I know you. you're my brother. none of these things you're admitting to sound like you and I'm sorry but Michawn is going off the deep end. I've been reading her stuff and it is insane.
I know you want to rebuild the house of your marriage but unless you build it on truth and honesty and that's what you use in your foundation it's going to crumble. whatever you're trying to build on lies will not last more than a period of time and even if it stands it will be crooked propped up and will have serious structural issues. Hopefully I don't offend you too much or get you into too much trouble with this email but I just need to speak my heart. quickly delete it. some day I'm going to come visit you unexpectedly.
Let me just remind you of this philosophy I hold to before I go any further, especially now after I've given people sooooo many chances.
LOL. This message we got was simply unbelievable. Yet I'm the one 'going off the deep end.' Ha. This family member sounds like a jilted mistress. Can we say Fatal Attraction, anyone? Relentless.
I love the 'Hopefully I don't get you into too much trouble' part. And the 'quickly delete it' part. Really classy of this person.
He's coming to visit unexpectedly? Just a little time out here so I can speak directly: Andre...that would be a definite waste of money. There will be no communication with you...period. Get a grip! Your brother is married and he is on his wife's team now...where he should have been all along. Too bad there are 'teams' at all...but you guys are the ones who made it that way. You and your words, and the words and horrible attitudes and beliefs of your family...they no longer have an effect here. Also...the 'quickly delete this' thing doesn't work anymore either. Goodbye.

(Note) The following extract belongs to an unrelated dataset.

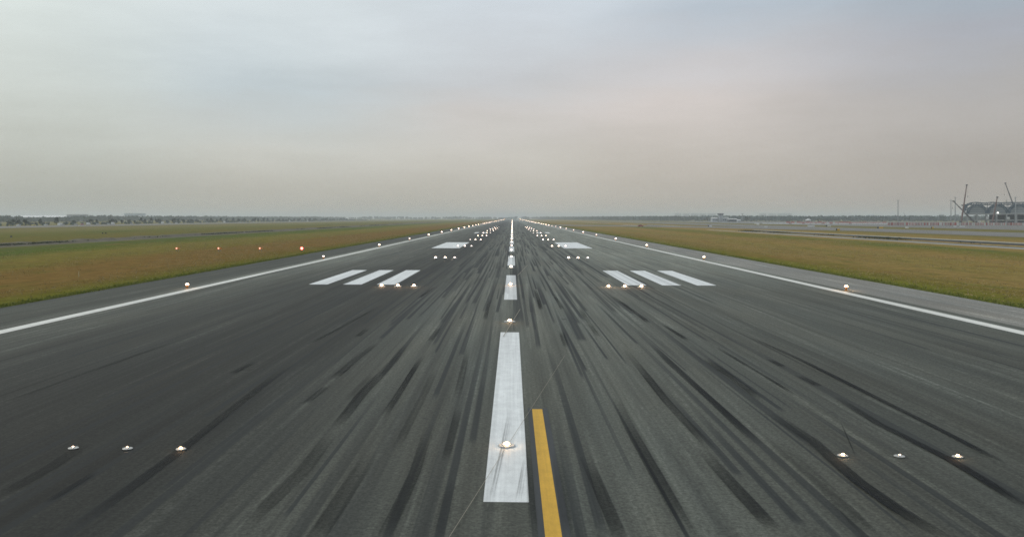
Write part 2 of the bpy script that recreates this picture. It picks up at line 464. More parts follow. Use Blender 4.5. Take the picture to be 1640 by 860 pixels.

Again...this is what I've been up against. And Joel has allowed them to do this...to me, to our marriage.
The past two weeks have been different. I pray that he continues to do the right thing.
Since our last day in Dallas ended up being horrible, we thankfully were able to postpone leaving, one more time, for another day. We got our last day of fun and connecting. It was so needed. We got that crazy message from his family member during our fun day, but Joel was untouched. He said, "No...that's crazy. He doesn't know what he's talking about...and we're not going to let it ruin our day."
And we didn't. We had a really great last day in Dallas together. We truly had so much fun...and felt like a team again.
Before we left the next morning, Joel sent that family member a video, so he could 'hear his voice and look into his eyes.' Lol. We didn't hear back from him after that...hopefully that solved it and let him know that Joel wasn't living 'under extreme duress, manipulation, control, and abuse.' (Insert sigh and eye roll). "Ridiculous" as Joel said.
We got home and there was some fun awaiting me...a letter from another one of Joel's family members (an aunt this time) addressed to me. Oh, it was all about how I needed to do certain things in order to make my life better. All about what I needed to be doing during this time. I'm quite sure it was meant to be encouraging. But, the problem lies in the fact that it was addressed to me about what I need to be doing...when it was her nephew that has caused all of this mess in our lives. LOL. These people just floor me. Was there a letter to her own nephew about what he needed to be doing? Of course not!
Needless to say, I am so very thankful to be free from these people in my life. Even if Joel 'strays' and 'has another affair' behind my back with his family...I will be free from them. I will just also be free from Joel too.
Is that what you, Joel's family, are rooting for? That's sad if so. If you are rooting for Joel to keep his wife and children, then you will back off.